Banks agree to split ECS assets

 In Banks, Funds, News

Four banks in Portugal have reached an agreement to split the assets of ECS Capital.

Founded in 2006, ECS is a private equity and restructuring firm focused on the Portuguese market. ECS currently manages several funds directly in Portugal including:
The Fundo Albuquerque investment activities are focused on Growth Capital, Management Buy-In’s (MBI), Management Buy-Out’s (MBO), “Buy and Build” and Restructurings, primarily in Portugal and selectively in Spain.

The Fundo Recuperação and Fundo Recuperação Turismo are focused on acquiring defaulted or impaired corporate credits in order to recover companies with sustainable business models.
The Fundo Energia focuses mainly on investments in companies with high development potential that operate in the energy market.
The Portugal Strategic Growth Fund will invest in companies with high growth and appreciation potential that pursue their activity in the real estate space.

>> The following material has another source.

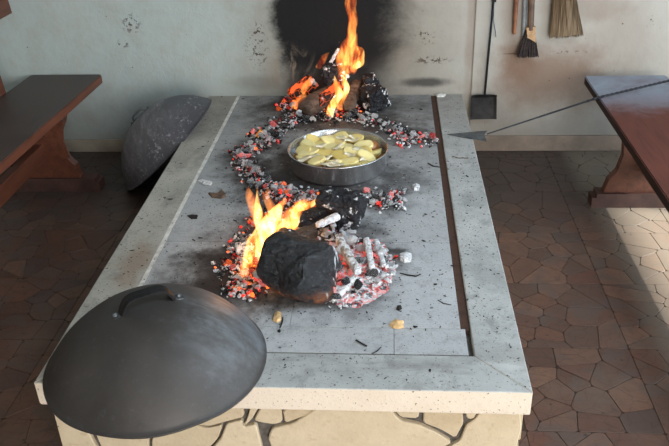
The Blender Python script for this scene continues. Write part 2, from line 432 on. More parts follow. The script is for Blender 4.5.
def mat_bench_top(tint, c1=(50, 42, 40), c2=(68, 56, 52), c3=(80, 63, 57)):
    s, c, g, P, r = mat_wood('worn_bench_top' if not tint else 'pale_ended_bench_top', c1, c2, c3)
    nx, ny, nz = s.xyz(s.geo('Normal'))
    side = s.step(nz, 0.8, 0.5)
    edge = s.ramp(g, [(0.3, lin((84, 48, 36))), (0.7, lin((122, 72, 52)))]) if not tint else s.ramp(g, [(0.3, lin((40, 28, 26))), (0.7, lin((58, 38, 34)))])
    if tint:
        x, y, z = s.xyz(s.geo())
        n1 = s.noise(s.geo(), 7, 6, 0.7, 0.6)
        d = s.step(s.math('SUBTRACT', y, s.math('MULTIPLY', s.math('SUBTRACT', n1, 0.5), 0.55)), -0.72, -0.34)
        c = s.mix(s.math('MULTIPLY', d, s.math('ADD', s.math('MULTIPLY', n1, 1.1), 0.05, True)), c, lin((160, 178, 196)))  # blotchy pale blue mix towards the wall end of the seat
    c = s.mix(side, c, edge)
    return s.bsdf(c, s.math('ADD', s.math('MULTIPLY', g, 0.2), 0.35 if not tint else 0.55), normal=s.bump(g, 0.10, 0.003), spec=0.45 if not tint else 0.2)
def mat_lid(name, c1, c2, ash, ash_sheen, speck):
    s = N(name); P = s.obj(); n1 = s.noise(P, 5, 6, 0.65, 0.3); n2 = s.noise(P, 60, 4, 0.7); n3 = s.noise(s.mapping(P, scale=(2, 14, 8), rot=(0, 0, 0.5)), 1.5, 6, 0.7)
    c = s.ramp(n1, [(0.3, lin(c1)), (0.7, lin(c2))])
    wob = s.math('MULTIPLY', s.math('SUBTRACT', s.noise(P, 9, 6, 0.7), 0.5), 1.3)
    for cc, rr, k in ash_sheen:  # ash patches; those of the front lid are a painted highlight
        c = s.mix(s.math('MULTIPLY', s.math('MULTIPLY', s.blob(P, cc, rr, wob), s.math('ADD', s.math('MULTIPLY', s.step(n3, 0.35, 0.65), 0.7), 0.3)), k), c, lin(ash))
    c = s.mix(s.math('MULTIPLY', s.step(s.math('ADD', n2, s.math('MULTIPLY', n3, 0.6)), 0.86, 1.05), speck), c, lin(ash))
    x, y, z = s.xyz(P)
    return s.bsdf(c, s.math('ADD', s.math('MULTIPLY', n1, 0.25), 0.42), 0.35, normal=s.bump(s.math('ADD', n2, n1), 0.15, 0.004), spec=0.5)
def mat_steel():
    s = N('brushed_steel'); P = s.obj()
    n1 = s.noise(s.mapping(P, scale=(1, 1, 40)), 6, 4)
    c = s.ramp(s.noise(P, 9, 5), [(0.3, lin((216, 218, 220))), (0.7, lin((180, 182, 184)))])
    return s.bsdf(c, 0.27, 0.9, normal=s.bump(n1, 0.06, 0.002))
def mat_iron():
    s = N('blackened_iron'); P = s.geo(); n1 = s.noise(P, 30, 4)
    c = s.ramp(n1, [(0.3, lin((22, 22, 24))), (0.7, lin((44, 44, 46)))])
    return s.bsdf(c, 0.5, 0.6, normal=s.bump(n1, 0.2, 0.002))
def mat_grey_iron():
    s = N('worn_grey_iron'); P = s.geo(); n1 = s.noise(P, 22, 5)
    c = s.ramp(n1, [(0.3, lin((70, 74, 78))), (0.7, lin((118, 124, 128)))])
    return s.bsdf(c, 0.45, 0.6)
def mat_char(name='charred_wood', ash=0.3, glow=0.0, base=(24, 24, 25), sc_=26, glowcol=(1.0, 0.10, 0.02), rv=0.22):
    """charred surface; ash is the share of pale ash, glow the brightness of the cracks that are alight"""
    s = N(name)
    tc = s.obj(); R = s.rand()
    v = s.n('ShaderNodeVectorMath', operation='ADD'); s.put(v.inputs[0], tc)
    cmb = s.n('ShaderNodeCombineXYZ'); rr = s.math('MULTIPLY', R, 37.0)
    for k in range(3): s.put(cmb.inputs[k], rr)
    s.put(v.inputs[1], cmb.outputs[0]); P = v.outputs[0]
    n1 = s.noise(P, sc_, 5, 0.65, 0.3); n2 = s.noise(P, sc_ * 4, 3, 0.6)
    crack = s.voro(P, sc_ * 1.6, feature='DISTANCE_TO_EDGE')
    c = s.ramp(n2, [(0.3, lin(base)), (0.7, lin(tuple(min(255, b * 1.8) for b in base)))])
    am = s.step(s.math('ADD', s.math('ADD', n1, s.math('MULTIPLY', n2, 0.25)), s.math('MULTIPLY', s.math('SUBTRACT', R, 0.5), rv)), 0.83 - ash * 0.46, 0.90 - ash * 0.42)
    c = s.mix(am, c, s.ramp(n2, [(0.3, lin((170, 172, 176))), (0.65, lin((236, 238, 240)))]))
    h = s.math('ADD', n1, s.math('MULTIPLY', s.step(crack, 0.0, 0.12), 0.5))
    kw = {}
    if glow:
        g = s.noise(P, sc_ * 0.9, 3, 0.6); 
        gm = s.math('MULTIPLY', s.step(g, 0.52, 0.60), s.math('ADD', s.math('MULTIPLY', R, 0.9), 0.25))
        gm = s.math('MAXIMUM', gm, s.math('MULTIPLY', s.step(crack, 0.07, 0.01), 0.4))
        c = s.mix(s.math('MULTIPLY', gm, 1.5, True), c, lin((70, 16, 10)))
        return s.bsdf(c, 0.85, normal=s.bump(h, 0.6, 0.004), spec=0.2, emis=(*glowcol, 1), estr=s.math('MULTIPLY', gm, glow))
    return s.bsdf(c, 0.7, normal=s.bump(h, 0.7, 0.006), spec=0.35)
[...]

The banks are CGD, BCP, Novobanco and Santander and Oitante (the last which was created by the Bank of Portugal in 2015 and manages assets from the collapsed bank Banif) have now divided the assets in question.
These banks own the funds managed by ECS Capital and have reached an agreement to split the assets which will then allow the sale of ECS to the Davidson Kempner Fund (DK) to go ahead according to Jornal Económico.
Caixa Geral de Depósitos, Millennium BCP, Novobanco, Santander Totta and Oitante will remove six assets from the funds FLIT (Real Estate and Tourism Fund) and the Tourism Recovery Fund (Fundo Recuperação Turismo) before the sale of ‘Project Crow’ to DK, having divided the real estate assets that are not included in the sale among themselves.
There is, however, one tourism asset which will not be allocated to just one bank because of its size. Instead, a real estate investment fund will be set up to contain the real estate assets to be held by all of the banks involved.
The only thing that remained was for there to be an agreement between the banks on the assets left over for the sale to proceed.